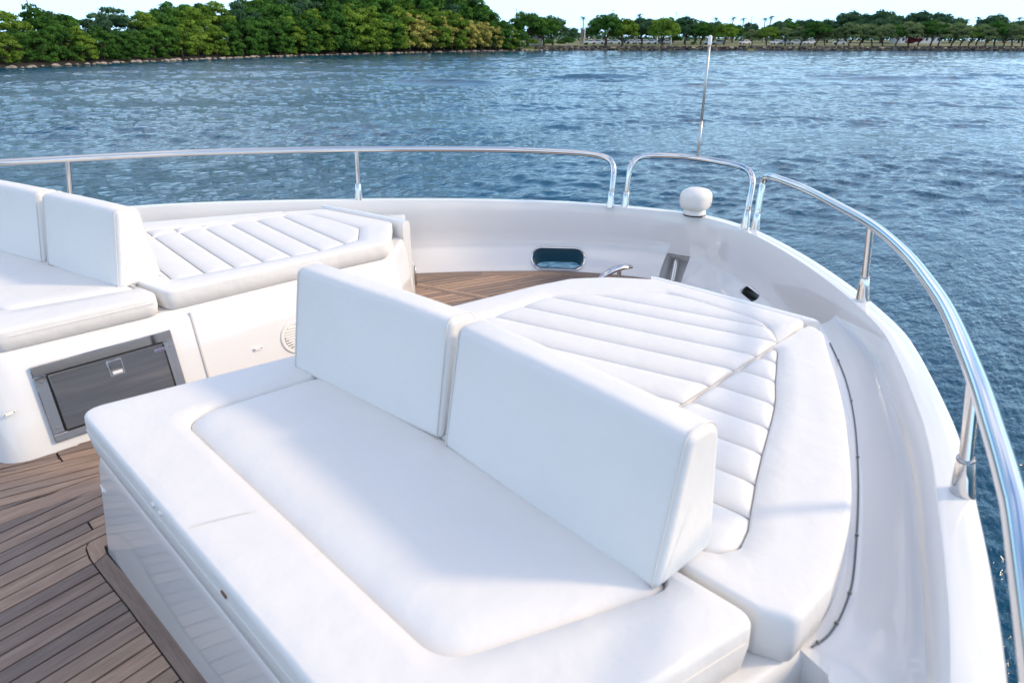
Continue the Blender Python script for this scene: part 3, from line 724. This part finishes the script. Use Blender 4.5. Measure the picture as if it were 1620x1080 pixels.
plate(.611, .649, Z1-.113, Z1-.100, 0.0135, 'handle_lip', 'plastic', dr, .004, .003)
plate(.786, .832, Z1-.075, Z1-.062, 0.0090, 'badge', 'badge', dr, .001, .002)
xx = .790
for k, wd in enumerate((.003, .0045, .005, .003, .005, .0045, .004)):
    plate(xx, xx+wd, Z1-.0725, Z1-.065-(.002 if k % 2 else 0), 0.0095, 'badge_letter', 'blue', dr, .0005, .0005, 1, bev=.0002); xx += wd+.0015
fix(fr)

# ------------------------------------------------------------------ rails
def bendpath(pts, n=5): return crom(pts, n)
def stanchion(base, topp, rail, tubr=.0145):
    b0, t0 = Vector(base), Vector(topp); d = (t0-b0).normalized()
    m = MB(); m.tube([b0+d*.09, t0], tubr, 14); st = m.build('stanchion', M['steel'], rail)
    m = MB(); m.tube([b0-d*.004, b0+d*.012, b0+d*.06, b0+d*.105, b0+d*.108], [.028, .027, .0225, .0185, .0165], 16); m.build('base_sleeve', M['steel'], st)
    m = MB(); m.tube([b0+d*.104, b0+d*.1075], .0195, 16); m.build('collar', M['dsteel'], st)
    side = Vector((-.5, .3, 0)).normalized(); m = MB(); m.tube([b0+d*.03+side*.022, b0+d*.03+side*.0275], .003, 8); m.build('screw', M['dsteel'], st)
    return st
RR = .0195
sr = empty('guard_rail', (1.66, .19, .52), 'polished steel guard rail curving along the near starboard gunwale', 'railing', 'guard rails')
pts = [(-2.4, -.68, .87), (-.6, -.36, .865), (.4, -.13, .857), (1.025, .028, .853), (1.187, .075, .852), (1.372, .138, .851), (1.582, .213, .85), (1.975, .362, .837), (2.252, .487, .827), (2.566, .648, .816), (2.94, .882, .802), (3.269, 1.15, .788), (3.60, 1.45, .775), (3.80, 1.68, .766), (3.90, 1.79, .752), (3.925, 1.825, .715), (3.915, 1.825, .66), (3.895, 1.82, .53)]
m = MB(); m.tube(bendpath(pts), RR, 20); m.build('rail_tube', M['steel'], sr)
stanchion((1.685, .185, .519), (1.60, .218, .845), sr); stanchion((2.985, .872, .471), (2.955, .895, .80), sr)
stanchion((.25, -.21, .528), (.22, -.17, .855), sr)
stanchion((3.893, 1.818, .432), (3.897, 1.82, .56), sr, .0175); fix(sr)
gr = empty('gate_rail', (3.87, 2.3, .43), 'short arched steel rail at the bow behind the white searchlight', 'railing', 'guard rails')
pts = [(3.835, 2.735, .53), (3.85, 2.735, .66), (3.875, 2.73, .72), (3.93, 2.715, .752), (4.0, 2.665, .763), (4.09, 2.53, .765), (4.12, 2.38, .764), (4.10, 2.20, .762), (4.05, 2.05, .760), (4.0, 1.96, .748), (3.965, 1.915, .71), (3.945, 1.90, .65), (3.915, 1.893, .53)]
m = MB(); m.tube(bendpath(pts), RR*.95, 20); m.build('rail_tube', M['steel'], gr)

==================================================

Copy all the lines of data exactly as they appear, dropping any images.

» **THE COMPLETED TASK**
Continue the Blender Python script for this scene: part 3, from line 724. This part finishes the script. Use Blender 4.5. Measure the picture as if it were 1620x1080 pixels.
plate(.611, .649, Z1-.113, Z1-.100, 0.0135, 'handle_lip', 'plastic', dr, .004, .003)
plate(.786, .832, Z1-.075, Z1-.062, 0.0090, 'badge', 'badge', dr, .001, .002)
xx = .790
for k, wd in enumerate((.003, .0045, .005, .003, .005, .0045, .004)):
    plate(xx, xx+wd, Z1-.0725, Z1-.065-(.002 if k % 2 else 0), 0.0095, 'badge_letter', 'blue', dr, .0005, .0005, 1, bev=.0002); xx += wd+.0015
fix(fr)

# ------------------------------------------------------------------ rails
def bendpath(pts, n=5): return crom(pts, n)
def stanchion(base, topp, rail, tubr=.0145):
    b0, t0 = Vector(base), Vector(topp); d = (t0-b0).normalized()
    m = MB(); m.tube([b0+d*.09, t0], tubr, 14); st = m.build('stanchion', M['steel'], rail)
    m = MB(); m.tube([b0-d*.004, b0+d*.012, b0+d*.06, b0+d*.105, b0+d*.108], [.028, .027, .0225, .0185, .0165], 16); m.build('base_sleeve', M['steel'], st)
    m = MB(); m.tube([b0+d*.104, b0+d*.1075], .0195, 16); m.build('collar', M['dsteel'], st)
    side = Vector((-.5, .3, 0)).normalized(); m = MB(); m.tube([b0+d*.03+side*.022, b0+d*.03+side*.0275], .003, 8); m.build('screw', M['dsteel'], st)
    return st
RR = .0195
sr = empty('guard_rail', (1.66, .19, .52), 'polished steel guard rail curving along the near starboard gunwale', 'railing', 'guard rails')
pts = [(-2.4, -.68, .87), (-.6, -.36, .865), (.4, -.13, .857), (1.025, .028, .853), (1.187, .075, .852), (1.372, .138, .851), (1.582, .213, .85), (1.975, .362, .837), (2.252, .487, .827), (2.566, .648, .816), (2.94, .882, .802), (3.269, 1.15, .788), (3.60, 1.45, .775), (3.80, 1.68, .766), (3.90, 1.79, .752), (3.925, 1.825, .715), (3.915, 1.825, .66), (3.895, 1.82, .53)]
m = MB(); m.tube(bendpath(pts), RR, 20); m.build('rail_tube', M['steel'], sr)
stanchion((1.685, .185, .519), (1.60, .218, .845), sr); stanchion((2.985, .872, .471), (2.955, .895, .80), sr)
stanchion((.25, -.21, .528), (.22, -.17, .855), sr)
stanchion((3.893, 1.818, .432), (3.897, 1.82, .56), sr, .0175); fix(sr)
gr = empty('gate_rail', (3.87, 2.3, .43), 'short arched steel rail at the bow behind the white searchlight', 'railing', 'guard rails')
pts = [(3.835, 2.735, .53), (3.85, 2.735, .66), (3.875, 2.73, .72), (3.93, 2.715, .752), (4.0, 2.665, .763), (4.09, 2.53, .765), (4.12, 2.38, .764), (4.10, 2.20, .762), (4.05, 2.05, .760), (4.0, 1.96, .748), (3.965, 1.915, .71), (3.945, 1.90, .65), (3.915, 1.893, .53)]
m = MB(); m.tube(bendpath(pts), RR*.95, 20); m.build('rail_tube', M['steel'], gr)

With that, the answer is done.